Many of the details are beyond us, but this we know for sure: Satan is defeated. He cannot take us down, not unless we capitulate to him. He is a liar and murderer, the father of lies, Jesus says (John 8:44). When he tempts us we can call him out for what he is, a liar and, in the name of Jesus, send him packing. Indeed, the devil can’t stand the truth, particularly the truth that Jesus defeated him. When Satan seeks to convince us that we have done things Jesus could never forgive, we can remind him of this Word of God: by His death Jesus broke

the power of him who holds the power of death – that is, the devil – and [set] free those who all their lives were held in slavery by their fear of death” (Hebrews 2:14-15).
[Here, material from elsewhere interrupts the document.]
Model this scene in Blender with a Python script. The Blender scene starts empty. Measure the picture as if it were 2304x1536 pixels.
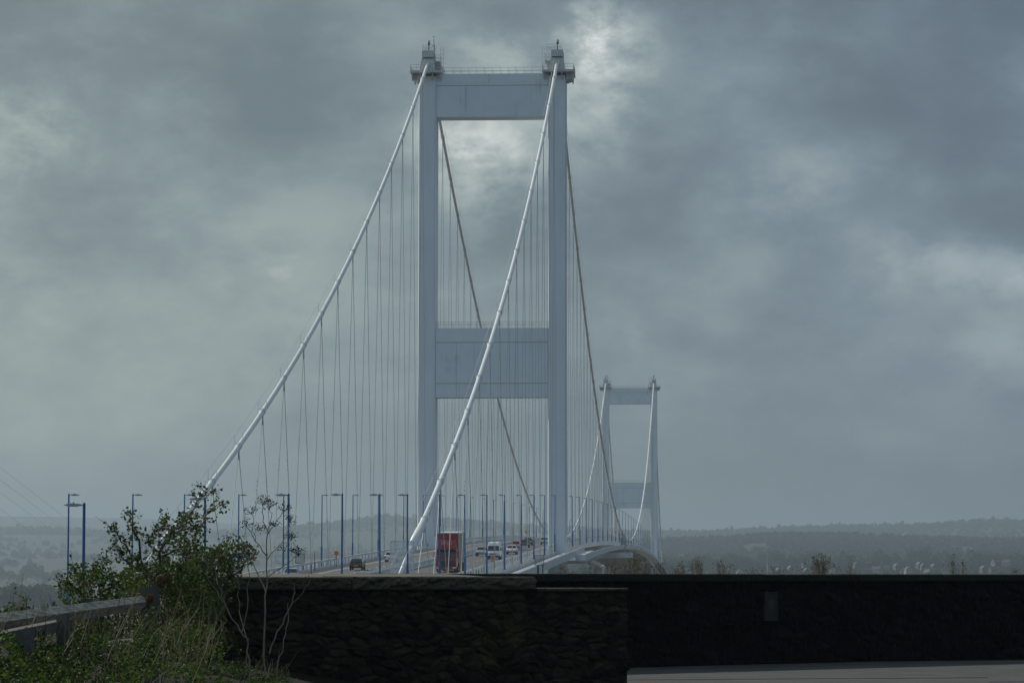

Jesus has thrown him down so he can no longer accuse God’s own. So the church also sings this day:

Christ, the Lord of Hosts, Unshaken
By the devil’s seething rage,
Thwarts the plan of Satan’s minions,
Wins the strife from age to age,
Conquered sin and death forever,
Slams them in their steely cage.

Michael fought the heavenly battle,
Godly angels by his side,
Warred against the ancient serpent,
Foiled the beast so full of pride,
Cast him earthbound with his angels.
Now he prowls, unsatisfied.

Long on earth the battle rages,
Since the serpent’s first deceit
Twisted God’s command to Adam;
Make forbidden fruit look sweet.
Then the curse of God was spoken:
You’ll lie crushed beneath His feet.

Jesus came, this word fulfilling,
Trampled Satan, death defied,
Bore the brunt of our temptation:
On the wretched tree He died,
Yet to life was raised victorious,
By His life our life supplied.

Swift as lightning falls the tyrant
From his heavenly perch on high,
As the Word of Jesus’ victory
Floods the earth and fills the sky.
Wounded by a wound eternal,
Now his judgment has drawn nigh.

Jesus, send your angel legions
When the foe would us enslave.
Hold us fast when sin assaults us;
Come then, Lord., your people save.
Overthrow at last the dragon,
Send him to his fiery grave.  (Lutheran Service Book 521)

What comforting words! Victory is ours, in Jesus. But remember, the greatest comfort is this, as Jesus said,

do not rejoice in this, that the spirits are subject to you, but rejoice that your names are written in heaven” (Luke 10:20),

written that is, in the blood of the Lamb, the blood shed for each of you!